Your objective - Only the lines holding the string "Blender" are needed. Copy each one.

Excerpted records -

+++++

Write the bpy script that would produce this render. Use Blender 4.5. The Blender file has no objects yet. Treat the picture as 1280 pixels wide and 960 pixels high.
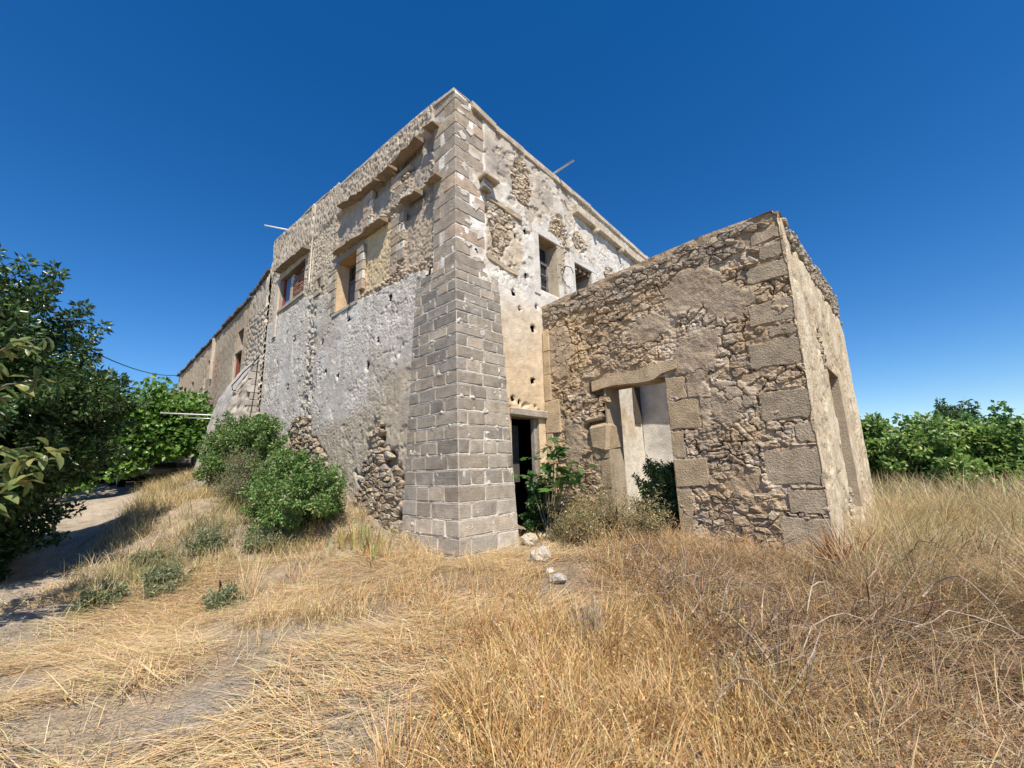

+++++

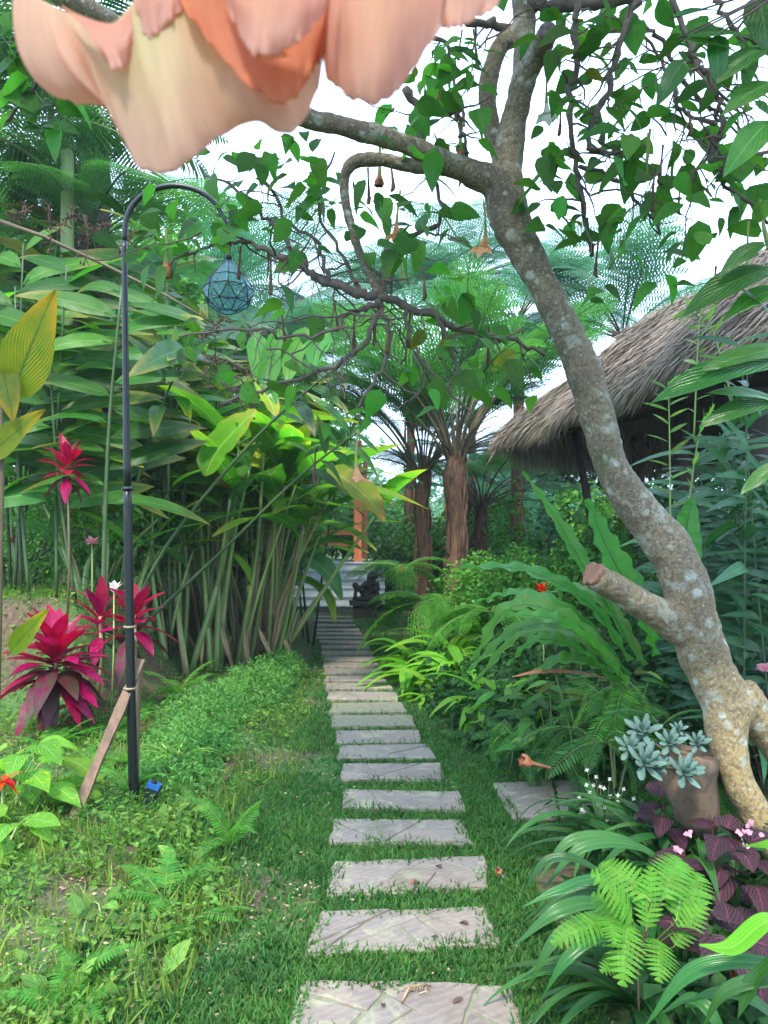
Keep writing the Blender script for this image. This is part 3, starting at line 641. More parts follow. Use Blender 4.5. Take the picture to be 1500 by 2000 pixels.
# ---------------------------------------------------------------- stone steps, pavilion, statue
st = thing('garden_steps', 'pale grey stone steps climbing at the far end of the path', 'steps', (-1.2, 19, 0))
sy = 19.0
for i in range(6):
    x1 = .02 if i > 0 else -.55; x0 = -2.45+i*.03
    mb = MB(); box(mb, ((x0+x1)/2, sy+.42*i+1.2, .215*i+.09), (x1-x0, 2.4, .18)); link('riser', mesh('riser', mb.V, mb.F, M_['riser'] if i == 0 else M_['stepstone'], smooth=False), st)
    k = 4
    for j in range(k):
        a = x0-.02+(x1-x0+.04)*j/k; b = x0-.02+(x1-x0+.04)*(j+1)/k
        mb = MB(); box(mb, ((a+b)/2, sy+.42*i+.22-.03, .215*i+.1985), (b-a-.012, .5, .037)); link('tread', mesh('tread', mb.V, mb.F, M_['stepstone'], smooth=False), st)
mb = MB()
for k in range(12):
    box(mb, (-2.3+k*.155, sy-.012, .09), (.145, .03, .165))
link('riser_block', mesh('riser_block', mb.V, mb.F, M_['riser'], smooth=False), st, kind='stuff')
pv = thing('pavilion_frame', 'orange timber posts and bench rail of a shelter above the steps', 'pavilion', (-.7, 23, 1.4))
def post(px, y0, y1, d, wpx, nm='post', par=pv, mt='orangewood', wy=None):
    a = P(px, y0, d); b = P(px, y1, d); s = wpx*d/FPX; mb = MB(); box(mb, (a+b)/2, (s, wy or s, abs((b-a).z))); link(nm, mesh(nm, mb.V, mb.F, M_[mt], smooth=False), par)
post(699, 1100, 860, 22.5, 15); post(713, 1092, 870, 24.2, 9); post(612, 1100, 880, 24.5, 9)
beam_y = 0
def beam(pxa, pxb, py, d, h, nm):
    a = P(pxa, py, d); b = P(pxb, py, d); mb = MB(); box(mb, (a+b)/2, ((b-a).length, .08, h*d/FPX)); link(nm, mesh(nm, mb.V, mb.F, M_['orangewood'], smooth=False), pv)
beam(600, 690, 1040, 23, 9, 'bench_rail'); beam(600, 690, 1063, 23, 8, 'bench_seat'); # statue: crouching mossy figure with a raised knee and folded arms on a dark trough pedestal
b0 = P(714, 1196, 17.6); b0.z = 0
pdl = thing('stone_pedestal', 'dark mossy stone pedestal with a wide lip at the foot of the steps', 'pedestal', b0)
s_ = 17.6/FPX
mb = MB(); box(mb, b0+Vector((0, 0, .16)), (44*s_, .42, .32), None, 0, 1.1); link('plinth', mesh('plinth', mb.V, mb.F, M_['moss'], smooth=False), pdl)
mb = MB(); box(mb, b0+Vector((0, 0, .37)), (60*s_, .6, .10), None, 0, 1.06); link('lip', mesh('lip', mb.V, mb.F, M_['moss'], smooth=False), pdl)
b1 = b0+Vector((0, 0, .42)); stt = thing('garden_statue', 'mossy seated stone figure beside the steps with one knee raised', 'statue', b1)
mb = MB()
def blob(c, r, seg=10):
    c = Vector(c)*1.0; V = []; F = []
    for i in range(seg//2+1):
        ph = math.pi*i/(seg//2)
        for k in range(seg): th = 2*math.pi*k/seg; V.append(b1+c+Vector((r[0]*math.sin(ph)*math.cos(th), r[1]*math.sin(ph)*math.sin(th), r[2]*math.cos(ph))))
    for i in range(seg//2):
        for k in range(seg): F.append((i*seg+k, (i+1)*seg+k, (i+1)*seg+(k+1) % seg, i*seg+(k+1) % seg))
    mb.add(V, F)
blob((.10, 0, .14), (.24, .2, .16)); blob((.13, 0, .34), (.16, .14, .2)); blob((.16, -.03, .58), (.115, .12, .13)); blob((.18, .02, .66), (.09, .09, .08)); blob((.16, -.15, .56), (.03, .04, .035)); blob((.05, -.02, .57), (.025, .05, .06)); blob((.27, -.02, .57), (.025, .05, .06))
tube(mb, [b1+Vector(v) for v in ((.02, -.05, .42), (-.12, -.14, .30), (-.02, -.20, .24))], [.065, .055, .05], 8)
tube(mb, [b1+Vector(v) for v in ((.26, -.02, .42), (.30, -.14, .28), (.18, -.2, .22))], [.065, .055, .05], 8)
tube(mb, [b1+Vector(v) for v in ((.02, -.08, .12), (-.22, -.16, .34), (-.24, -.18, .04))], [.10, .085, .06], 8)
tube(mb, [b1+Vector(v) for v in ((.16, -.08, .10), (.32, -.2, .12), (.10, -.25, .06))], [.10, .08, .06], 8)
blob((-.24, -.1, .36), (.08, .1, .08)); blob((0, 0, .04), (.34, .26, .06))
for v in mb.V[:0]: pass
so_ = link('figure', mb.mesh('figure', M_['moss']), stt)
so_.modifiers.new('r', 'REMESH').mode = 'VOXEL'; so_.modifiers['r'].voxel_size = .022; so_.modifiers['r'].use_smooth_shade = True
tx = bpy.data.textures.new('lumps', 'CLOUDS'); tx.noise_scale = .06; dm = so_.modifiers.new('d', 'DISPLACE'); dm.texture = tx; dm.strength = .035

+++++

Full response -
Write the bpy script that would produce this render. Use Blender 4.5. The Blender file has no objects yet. Treat the picture as 1280 pixels wide and 960 pixels high.
Keep writing the Blender script for this image. This is part 3, starting at line 641. More parts follow. Use Blender 4.5. Take the picture to be 1500 by 2000 pixels.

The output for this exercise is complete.